Os mil dias da guerra Russia-Ucrânia
Mil dias de guerra. Mil dias de vidas ceifadas, de cidades devastadas e de uma ferida aberta no coração da Europa. O conflito entre Rússia e Ucrânia ultrapassa, há tempos, a esfera de uma disputa regional e se converte em uma tragédia global. E, no entanto, o que fazem os Estados Unidos, a maior potência do mundo? Jogam gasolina na fogueira.
A decisão, ainda não confirmada oficialmente pela Casa Branca, de fornecer à Ucrânia os temíveis mísseis ATACMS é, no mínimo, uma aposta cega em um jogo de consequências imprevisíveis. Não se trata apenas de armamento; trata-se de uma escalada que transforma palavras como “diplomacia” e “paz” em ecos distantes de uma utopia perdida.
Joe Biden, com a sua retórica cuidadosamente ensaiada, fala de “soberania” e “integridade territorial” enquanto autoriza — direta ou indiretamente — o uso de armamentos que poderiam atingir o território russo. Não se engane: esse é um passo perigoso para um confronto direto entre duas potências nucleares. A Rússia, por sua vez, não hesita em brandir a ameaça do apocalipse atómico, uma chantagem velada que nos lembra, com brutalidade, que o botão nuclear está mais próximo do que gostaríamos de admitir.
E para quê? Especialistas já alertaram que o envio desses mísseis, embora estratégico, dificilmente mudará o rumo da guerra. Então, por que insistir em prolongar o sofrimento? Por que alimentar uma máquina de destruição que já consumiu tanto? Talvez a resposta esteja em um velho hábito norte-americano: o de tratar o mundo como um tabuleiro de xadrez, onde outros países são peças descartáveis em nome de interesses geopolíticos.
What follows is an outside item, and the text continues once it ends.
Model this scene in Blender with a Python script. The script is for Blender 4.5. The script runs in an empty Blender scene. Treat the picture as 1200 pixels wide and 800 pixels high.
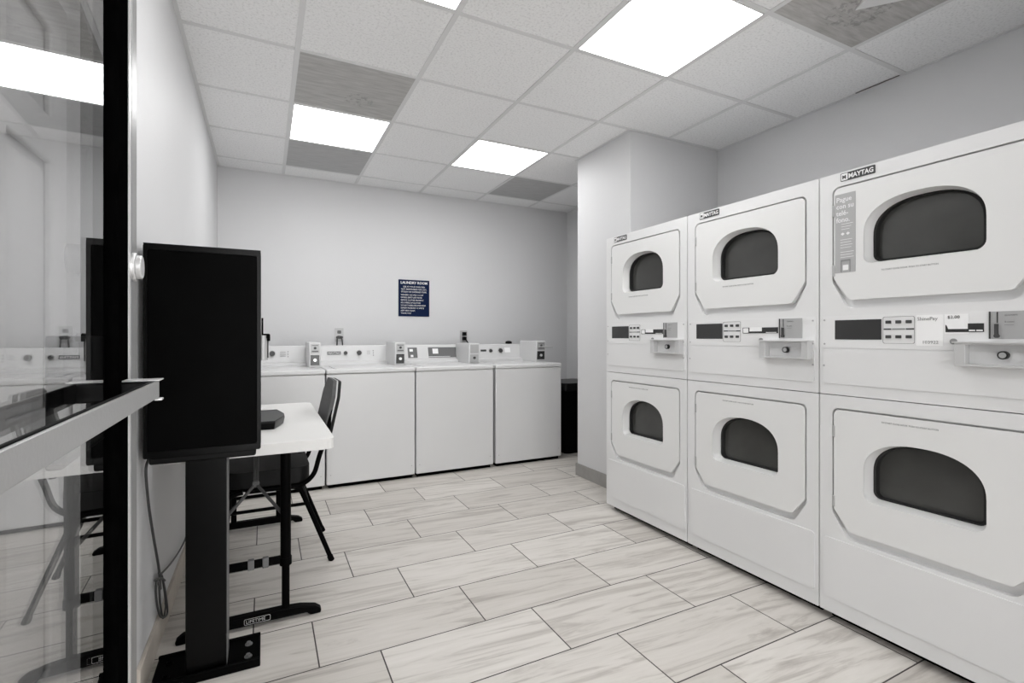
import bpy, bmesh, math, random
from mathutils import Vector, Matrix
random.seed(4)
C = bpy.context.scene.collection
PI = math.pi
R = math.radians

# ------------------------------------------------------------------ materials
def lin(c):
    c = c / 255.0
    return c / 12.92 if c <= 0.04045 else ((c + 0.055) / 1.055) ** 2.4
def rgb(r, g=None, b=None):
    if g is None: g = b = r
    return (lin(r), lin(g), lin(b), 1)
def mat(name, col, rough=0.5, metal=0.0, spec=0.5, noise=None, bump=None, coat=0):
    m = bpy.data.materials.new(name); m.use_nodes = True
    nt = m.node_tree; b = nt.nodes['Principled BSDF']
    b.inputs['Base Color'].default_value = col
    b.inputs['Roughness'].default_value = rough
    b.inputs['Metallic'].default_value = metal
    b.inputs['Specular IOR Level'].default_value = spec
    b.inputs['Coat Weight'].default_value = coat
    tc = nt.nodes.new('ShaderNodeTexCoord')
    if noise:
        sc, amt = noise
        n = nt.nodes.new('ShaderNodeTexNoise'); n.inputs['Scale'].default_value = sc; n.inputs['Detail'].default_value = 6
        nt.links.new(tc.outputs['Object'], n.inputs['Vector'])
        r = nt.nodes.new('ShaderNodeValToRGB')
        r.color_ramp.elements[0].position = .3; r.color_ramp.elements[1].position = .7
        r.color_ramp.elements[0].color = tuple(max(0, c * (1 - amt)) for c in col[:3]) + (1,)
        r.color_ramp.elements[1].color = tuple(min(1, c * (1 + amt)) for c in col[:3]) + (1,)
        nt.links.new(n.outputs['Fac'], r.inputs['Fac']); nt.links.new(r.outputs['Color'], b.inputs['Base Color'])
    if bump:
        sc, st = bump
        n = nt.nodes.new('ShaderNodeTexNoise'); n.inputs['Scale'].default_value = sc; n.inputs['Detail'].default_value = 3
        nt.links.new(tc.outputs['Object'], n.inputs['Vector'])
        u = nt.nodes.new('ShaderNodeBump'); u.inputs['Strength'].default_value = st; u.inputs['Distance'].default_value = .003
        nt.links.new(n.outputs['Fac'], u.inputs['Height']); nt.links.new(u.outputs['Normal'], b.inputs['Normal'])
    return m
M = {}
M['enamel'] = mat('white_enamel', rgb(223, 223, 223), .32, noise=(3, .012))
M['enamel2'] = mat('white_enamel_washer', rgb(208, 208, 208), .35, noise=(3, .012))
M['door'] = mat('white_door_plastic', rgb(225, 225, 224), .35)
M['wall'] = mat('grey_wall_paint', rgb(211, 211, 212), .55, spec=.35, noise=(1.2, .015), bump=(70, .25))
M['black'] = mat('black_painted_metal', rgb(5), .5, spec=.03, noise=(9, .3))
M['blackgloss'] = mat('black_anodised', rgb(5), .3, spec=.14, noise=(40, .4))
M['frameblack'] = mat('black_door_frame', rgb(5), .7, spec=0, noise=(40, .4))
M['greybase'] = mat('grey_base_tile', rgb(150, 148, 145), .5, noise=(14, .08))  # same base tile as the beige one, darkened for shade at the column
M['blackmatt'] = mat('black_plastic', rgb(9), .5, spec=.15)
M['alu'] = mat('brushed_aluminium', rgb(196), .38, metal=.55, bump=(200, .1))
M['alubright'] = mat('bright_aluminium', rgb(225), .3, metal=.5)
M['steel'] = mat('dull_steel', rgb(185), .45, metal=.3)
M['drawer'] = mat('grey_drawer_metal', rgb(200), .4, metal=.2)
M['greyplate'] = mat('grey_plate', rgb(176), .4, metal=.2)
M['panelwhite'] = mat('control_panel_white', rgb(226), .45)
M['display'] = mat('dark_display', rgb(52), .25)
M['strip'] = mat('worn_aluminium', rgb(150), .35, metal=.6, bump=(200, .1))
M['baralu'] = mat('push_bar_aluminium', rgb(172), .35, metal=.6, bump=(200, .1))
M['button'] = mat('dark_button', rgb(60), .5)
M['ink'] = mat('dark_ink', rgb(62), .6)
M['greyink'] = mat('grey_ink', rgb(140), .6)
M['whiteink'] = mat('white_ink', rgb(235), .6)
M['pane'] = mat('smoked_dryer_glass', rgb(72, 72, 70), .16, spec=.5, noise=(5, .18))
M['rubber'] = mat('black_rubber', rgb(30), .6)
M['sticker'] = mat('grey_sticker', rgb(172), .5)
M['tablewhite'] = mat('white_blow_moulded_plastic', rgb(217, 216, 214), .5, bump=(160, .15))
M['seat'] = mat('black_vinyl', rgb(10), .55, spec=.2, bump=(120, .3))
M['backpad'] = mat('grey_padded_fabric', rgb(78), .8, noise=(60, .15))
M['cable'] = mat('dark_cable', rgb(62), .5)
M['navy'] = mat('navy_sign', rgb(9, 26, 60), .55, spec=.12)
M['beige'] = mat('beige_base_tile', rgb(190, 182, 172), .5, noise=(14, .08))
M['bluegrey'] = mat('slate_fascia', rgb(98), .5)
M['doorpaint'] = mat('grey_panel_door_paint', rgb(178), .45)
M['grid'] = mat('white_grid_metal', rgb(222), .5)
M['panelpaper'] = mat('white_paper', rgb(240), .7)
M['gap'] = mat('dark_underside', rgb(3), .9, spec=0)  # near-black stands in for the shade in the gap under the machines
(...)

A postura dos EUA, assim como a da Rússia, não é apenas irresponsável; é profundamente cínica. Enquanto Washington se veste de defensor da liberdade, Moscou se coloca como vítima de uma conspiração ocidental. Ambos ignoram o custo humano dessa guerra interminável, em que o povo ucraniano é quem paga o preço mais alto.
O presidente Zelensky, em sua determinação, celebra cada novo envio de armamentos como uma vitória, mas é preciso perguntar: vitória para quem? A reconstrução da Ucrânia será uma tarefa de gerações. Seu povo, exausto e despedaçado, merece mais do que ser um peão em um jogo de titãs.
Chegou a hora de os Estados Unidos olharem para além de sua narrativa de excepcionalismo e reconhecerem sua parcela de responsabilidade. É fácil culpar a Rússia — e, claro, Moscou tem sua culpa monumental. Mas apoiar uma guerra eterna com armas e promessas vazias não é uma solução; é uma traição aos princípios de humanidade e bom senso.
Paz não é alcançada com mísseis ou com palavras carregadas de pompa. Paz é construída com diálogo, concessões difíceis e coragem moral. E isso, parece, anda em falta tanto em Washington quanto em Moscou.
O que o mundo espera — o que ele precisa — é de líderes que escolham construir pontes em vez de cavar trincheiras. Antes que a próxima decisão apressada torne os mil dias de guerra um prenúncio de mil anos de caos.